Now, here's the irony. After all that fretting and waking up nights in a cold sweat when she feared she might not be able to make the center work, Cora Barry is hardly concerned with how much tennis these kids play. It's a cover for her other agenda. "I don't care about the tennis," she said. "The tennis is the hook. Those college scholarships won't come without grades, without test preparation. UDC and Howard have their teams practice here at night and in the winter. You know why that's important to me? So the kids here get to see older kids in college. . . . The after-school program starts at 6 [years old]."
"This is the wing I care about," she said, walking from one classroom to another. "If you fall below a C average, you cannot play tennis. I once made a girl walk past the court, where she wasn't allowed to play, to the learning center. That was so hard.

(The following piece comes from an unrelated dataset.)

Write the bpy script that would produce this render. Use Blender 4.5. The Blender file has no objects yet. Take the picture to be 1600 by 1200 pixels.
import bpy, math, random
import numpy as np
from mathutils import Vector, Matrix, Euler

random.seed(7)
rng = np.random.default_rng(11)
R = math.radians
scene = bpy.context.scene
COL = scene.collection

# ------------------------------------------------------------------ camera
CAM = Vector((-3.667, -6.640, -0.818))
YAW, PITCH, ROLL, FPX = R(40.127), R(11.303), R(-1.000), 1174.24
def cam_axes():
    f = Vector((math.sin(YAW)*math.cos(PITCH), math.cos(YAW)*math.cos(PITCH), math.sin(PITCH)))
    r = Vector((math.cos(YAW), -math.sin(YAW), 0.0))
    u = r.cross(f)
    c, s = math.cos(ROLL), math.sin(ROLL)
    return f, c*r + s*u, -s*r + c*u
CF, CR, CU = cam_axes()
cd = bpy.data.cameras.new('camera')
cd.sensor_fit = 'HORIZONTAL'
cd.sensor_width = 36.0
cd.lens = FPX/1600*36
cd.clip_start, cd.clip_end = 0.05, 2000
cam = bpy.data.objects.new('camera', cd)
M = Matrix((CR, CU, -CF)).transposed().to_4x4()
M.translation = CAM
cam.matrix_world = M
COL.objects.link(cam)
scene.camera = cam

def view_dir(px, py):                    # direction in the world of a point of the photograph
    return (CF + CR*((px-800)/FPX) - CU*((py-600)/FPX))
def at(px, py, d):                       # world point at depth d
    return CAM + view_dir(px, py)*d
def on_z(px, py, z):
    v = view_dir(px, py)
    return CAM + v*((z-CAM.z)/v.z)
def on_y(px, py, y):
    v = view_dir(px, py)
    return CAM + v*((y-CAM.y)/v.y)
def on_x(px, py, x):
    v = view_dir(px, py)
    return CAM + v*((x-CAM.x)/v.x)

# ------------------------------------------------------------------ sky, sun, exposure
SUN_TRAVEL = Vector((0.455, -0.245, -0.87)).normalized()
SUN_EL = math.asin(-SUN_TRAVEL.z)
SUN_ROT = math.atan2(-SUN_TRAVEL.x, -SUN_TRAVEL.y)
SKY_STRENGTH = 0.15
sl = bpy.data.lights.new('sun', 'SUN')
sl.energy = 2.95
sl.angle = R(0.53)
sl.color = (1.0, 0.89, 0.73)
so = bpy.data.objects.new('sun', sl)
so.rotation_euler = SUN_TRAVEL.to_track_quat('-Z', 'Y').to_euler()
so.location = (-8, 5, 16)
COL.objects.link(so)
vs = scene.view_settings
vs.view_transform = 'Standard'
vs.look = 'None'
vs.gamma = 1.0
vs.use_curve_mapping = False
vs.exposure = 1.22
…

I didn't think they would come if they couldn't play." She says 60 percent of the kids are involved with the learning center, many using the tutors the center pays for. At least one room is equipped with computers. The rooms seem better equipped and stocked than the classrooms the kids visit during the day.
It's more than a safe haven; it's an oasis of sorts, one of the few places in the black world where it's permissible to do something out of the ordinary, such as pursue tennis, and to do something as widely unpopular as study after school and on weekends . . . and seek help doing it. At a time when the rich young black athletes who pass as role models try all too often to convince those coming behind them that education is optional, Barry and McKnight and the people giving their time at the Tennis and Learning Center keep showing up for duty on Mississippi Avenue, shutting out one world while cleverly and lovingly creating another.